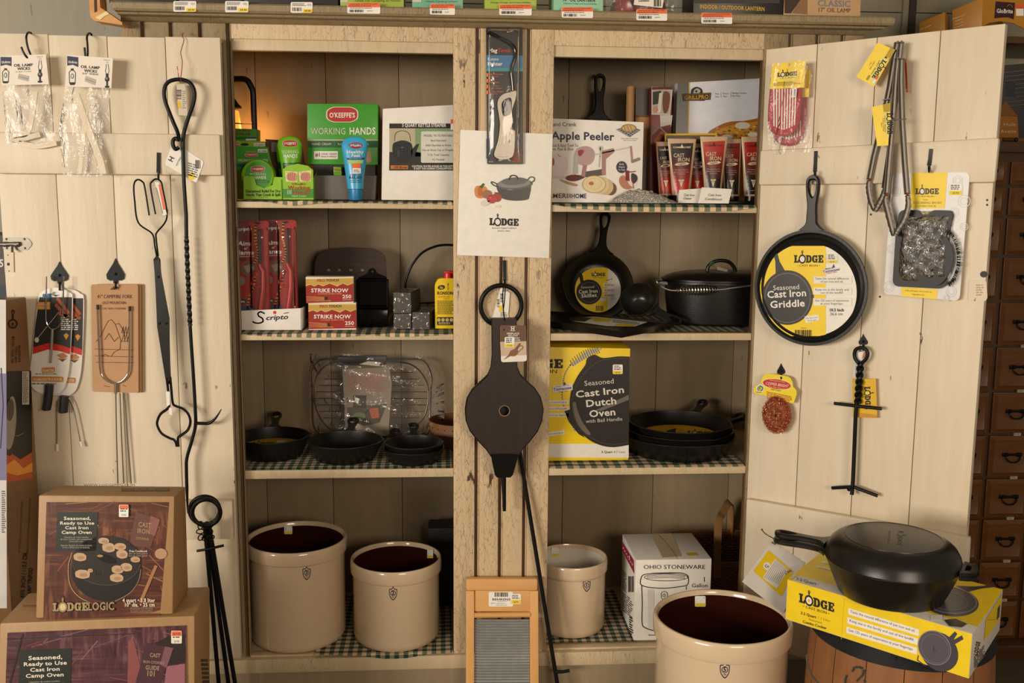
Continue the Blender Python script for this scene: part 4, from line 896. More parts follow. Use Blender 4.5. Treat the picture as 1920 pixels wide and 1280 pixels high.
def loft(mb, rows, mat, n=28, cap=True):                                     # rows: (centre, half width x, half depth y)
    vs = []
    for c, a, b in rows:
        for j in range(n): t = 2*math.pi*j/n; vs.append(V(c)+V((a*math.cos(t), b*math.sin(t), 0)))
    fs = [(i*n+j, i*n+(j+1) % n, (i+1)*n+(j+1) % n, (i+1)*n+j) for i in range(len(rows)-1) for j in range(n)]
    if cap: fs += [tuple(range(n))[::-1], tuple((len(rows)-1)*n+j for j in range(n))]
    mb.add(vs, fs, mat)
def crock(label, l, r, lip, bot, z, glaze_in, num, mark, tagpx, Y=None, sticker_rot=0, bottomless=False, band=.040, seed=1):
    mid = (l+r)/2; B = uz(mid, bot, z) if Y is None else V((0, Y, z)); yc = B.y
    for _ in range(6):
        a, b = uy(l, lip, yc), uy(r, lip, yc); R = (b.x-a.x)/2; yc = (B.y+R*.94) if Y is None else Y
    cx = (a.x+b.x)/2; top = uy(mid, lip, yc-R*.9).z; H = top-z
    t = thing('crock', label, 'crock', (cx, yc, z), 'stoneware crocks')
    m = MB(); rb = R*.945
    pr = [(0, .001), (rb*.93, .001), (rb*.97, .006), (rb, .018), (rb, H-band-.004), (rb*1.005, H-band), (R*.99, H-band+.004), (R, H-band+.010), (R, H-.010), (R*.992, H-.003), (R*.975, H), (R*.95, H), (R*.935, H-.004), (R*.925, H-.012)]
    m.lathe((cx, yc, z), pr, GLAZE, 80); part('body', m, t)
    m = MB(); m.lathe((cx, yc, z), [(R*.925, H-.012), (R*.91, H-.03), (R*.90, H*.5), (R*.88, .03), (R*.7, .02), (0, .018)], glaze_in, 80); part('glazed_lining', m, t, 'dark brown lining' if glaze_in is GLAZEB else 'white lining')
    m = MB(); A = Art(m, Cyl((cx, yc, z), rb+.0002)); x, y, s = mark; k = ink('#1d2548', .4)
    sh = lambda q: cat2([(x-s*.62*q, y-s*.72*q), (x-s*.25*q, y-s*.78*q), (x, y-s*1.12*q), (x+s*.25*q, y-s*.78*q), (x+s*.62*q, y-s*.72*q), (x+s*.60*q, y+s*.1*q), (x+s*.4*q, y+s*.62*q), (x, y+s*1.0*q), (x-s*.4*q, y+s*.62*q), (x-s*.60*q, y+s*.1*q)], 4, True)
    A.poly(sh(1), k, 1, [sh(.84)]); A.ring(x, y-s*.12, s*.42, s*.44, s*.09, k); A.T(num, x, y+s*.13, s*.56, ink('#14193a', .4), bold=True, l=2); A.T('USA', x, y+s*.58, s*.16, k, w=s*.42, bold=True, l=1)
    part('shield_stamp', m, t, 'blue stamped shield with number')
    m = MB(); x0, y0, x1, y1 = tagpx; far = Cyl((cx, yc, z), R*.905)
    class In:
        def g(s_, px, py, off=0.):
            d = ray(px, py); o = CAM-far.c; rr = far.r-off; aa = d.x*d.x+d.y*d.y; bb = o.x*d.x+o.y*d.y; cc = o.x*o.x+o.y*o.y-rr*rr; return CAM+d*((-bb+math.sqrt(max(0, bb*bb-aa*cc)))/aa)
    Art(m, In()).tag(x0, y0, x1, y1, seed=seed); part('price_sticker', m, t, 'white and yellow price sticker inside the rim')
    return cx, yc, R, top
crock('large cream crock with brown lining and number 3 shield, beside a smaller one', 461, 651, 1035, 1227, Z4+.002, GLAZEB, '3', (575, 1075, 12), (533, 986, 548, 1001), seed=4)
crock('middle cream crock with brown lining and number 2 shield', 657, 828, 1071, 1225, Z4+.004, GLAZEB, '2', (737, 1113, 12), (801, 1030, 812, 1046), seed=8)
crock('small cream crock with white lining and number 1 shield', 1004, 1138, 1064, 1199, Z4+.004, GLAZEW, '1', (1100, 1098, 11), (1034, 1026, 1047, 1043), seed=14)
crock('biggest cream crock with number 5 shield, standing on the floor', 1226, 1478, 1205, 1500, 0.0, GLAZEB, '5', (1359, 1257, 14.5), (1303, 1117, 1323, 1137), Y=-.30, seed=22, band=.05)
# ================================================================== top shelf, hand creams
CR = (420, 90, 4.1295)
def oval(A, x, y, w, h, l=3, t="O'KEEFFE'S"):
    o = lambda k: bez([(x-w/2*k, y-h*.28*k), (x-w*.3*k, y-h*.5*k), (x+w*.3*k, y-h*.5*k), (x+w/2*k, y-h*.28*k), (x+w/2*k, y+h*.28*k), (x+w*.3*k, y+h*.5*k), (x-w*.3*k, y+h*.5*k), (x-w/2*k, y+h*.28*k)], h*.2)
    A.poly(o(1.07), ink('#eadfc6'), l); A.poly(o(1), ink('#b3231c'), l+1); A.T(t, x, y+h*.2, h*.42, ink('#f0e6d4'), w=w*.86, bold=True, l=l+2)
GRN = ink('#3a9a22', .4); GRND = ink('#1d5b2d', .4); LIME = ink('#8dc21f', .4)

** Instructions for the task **
Extract every line of the data exactly; pictures stay out.

** Task response **
Continue the Blender Python script for this scene: part 4, from line 896. More parts follow. Use Blender 4.5. Treat the picture as 1920 pixels wide and 1280 pixels high.
def loft(mb, rows, mat, n=28, cap=True):                                     # rows: (centre, half width x, half depth y)
    vs = []
    for c, a, b in rows:
        for j in range(n): t = 2*math.pi*j/n; vs.append(V(c)+V((a*math.cos(t), b*math.sin(t), 0)))
    fs = [(i*n+j, i*n+(j+1) % n, (i+1)*n+(j+1) % n, (i+1)*n+j) for i in range(len(rows)-1) for j in range(n)]
    if cap: fs += [tuple(range(n))[::-1], tuple((len(rows)-1)*n+j for j in range(n))]
    mb.add(vs, fs, mat)
def crock(label, l, r, lip, bot, z, glaze_in, num, mark, tagpx, Y=None, sticker_rot=0, bottomless=False, band=.040, seed=1):
    mid = (l+r)/2; B = uz(mid, bot, z) if Y is None else V((0, Y, z)); yc = B.y
    for _ in range(6):
        a, b = uy(l, lip, yc), uy(r, lip, yc); R = (b.x-a.x)/2; yc = (B.y+R*.94) if Y is None else Y
    cx = (a.x+b.x)/2; top = uy(mid, lip, yc-R*.9).z; H = top-z
    t = thing('crock', label, 'crock', (cx, yc, z), 'stoneware crocks')
    m = MB(); rb = R*.945
    pr = [(0, .001), (rb*.93, .001), (rb*.97, .006), (rb, .018), (rb, H-band-.004), (rb*1.005, H-band), (R*.99, H-band+.004), (R, H-band+.010), (R, H-.010), (R*.992, H-.003), (R*.975, H), (R*.95, H), (R*.935, H-.004), (R*.925, H-.012)]
    m.lathe((cx, yc, z), pr, GLAZE, 80); part('body', m, t)
    m = MB(); m.lathe((cx, yc, z), [(R*.925, H-.012), (R*.91, H-.03), (R*.90, H*.5), (R*.88, .03), (R*.7, .02), (0, .018)], glaze_in, 80); part('glazed_lining', m, t, 'dark brown lining' if glaze_in is GLAZEB else 'white lining')
    m = MB(); A = Art(m, Cyl((cx, yc, z), rb+.0002)); x, y, s = mark; k = ink('#1d2548', .4)
    sh = lambda q: cat2([(x-s*.62*q, y-s*.72*q), (x-s*.25*q, y-s*.78*q), (x, y-s*1.12*q), (x+s*.25*q, y-s*.78*q), (x+s*.62*q, y-s*.72*q), (x+s*.60*q, y+s*.1*q), (x+s*.4*q, y+s*.62*q), (x, y+s*1.0*q), (x-s*.4*q, y+s*.62*q), (x-s*.60*q, y+s*.1*q)], 4, True)
    A.poly(sh(1), k, 1, [sh(.84)]); A.ring(x, y-s*.12, s*.42, s*.44, s*.09, k); A.T(num, x, y+s*.13, s*.56, ink('#14193a', .4), bold=True, l=2); A.T('USA', x, y+s*.58, s*.16, k, w=s*.42, bold=True, l=1)
    part('shield_stamp', m, t, 'blue stamped shield with number')
    m = MB(); x0, y0, x1, y1 = tagpx; far = Cyl((cx, yc, z), R*.905)
    class In:
        def g(s_, px, py, off=0.):
            d = ray(px, py); o = CAM-far.c; rr = far.r-off; aa = d.x*d.x+d.y*d.y; bb = o.x*d.x+o.y*d.y; cc = o.x*o.x+o.y*o.y-rr*rr; return CAM+d*((-bb+math.sqrt(max(0, bb*bb-aa*cc)))/aa)
    Art(m, In()).tag(x0, y0, x1, y1, seed=seed); part('price_sticker', m, t, 'white and yellow price sticker inside the rim')
    return cx, yc, R, top
crock('large cream crock with brown lining and number 3 shield, beside a smaller one', 461, 651, 1035, 1227, Z4+.002, GLAZEB, '3', (575, 1075, 12), (533, 986, 548, 1001), seed=4)
crock('middle cream crock with brown lining and number 2 shield', 657, 828, 1071, 1225, Z4+.004, GLAZEB, '2', (737, 1113, 12), (801, 1030, 812, 1046), seed=8)
crock('small cream crock with white lining and number 1 shield', 1004, 1138, 1064, 1199, Z4+.004, GLAZEW, '1', (1100, 1098, 11), (1034, 1026, 1047, 1043), seed=14)
crock('biggest cream crock with number 5 shield, standing on the floor', 1226, 1478, 1205, 1500, 0.0, GLAZEB, '5', (1359, 1257, 14.5), (1303, 1117, 1323, 1137), Y=-.30, seed=22, band=.05)
# ================================================================== top shelf, hand creams
CR = (420, 90, 4.1295)
def oval(A, x, y, w, h, l=3, t="O'KEEFFE'S"):
    o = lambda k: bez([(x-w/2*k, y-h*.28*k), (x-w*.3*k, y-h*.5*k), (x+w*.3*k, y-h*.5*k), (x+w/2*k, y-h*.28*k), (x+w/2*k, y+h*.28*k), (x+w*.3*k, y+h*.5*k), (x-w*.3*k, y+h*.5*k), (x-w/2*k, y+h*.28*k)], h*.2)
    A.poly(o(1.07), ink('#eadfc6'), l); A.poly(o(1), ink('#b3231c'), l+1); A.T(t, x, y+h*.2, h*.42, ink('#f0e6d4'), w=w*.86, bold=True, l=l+2)
GRN = ink('#3a9a22', .4); GRND = ink('#1d5b2d', .4); LIME = ink('#8dc21f', .4)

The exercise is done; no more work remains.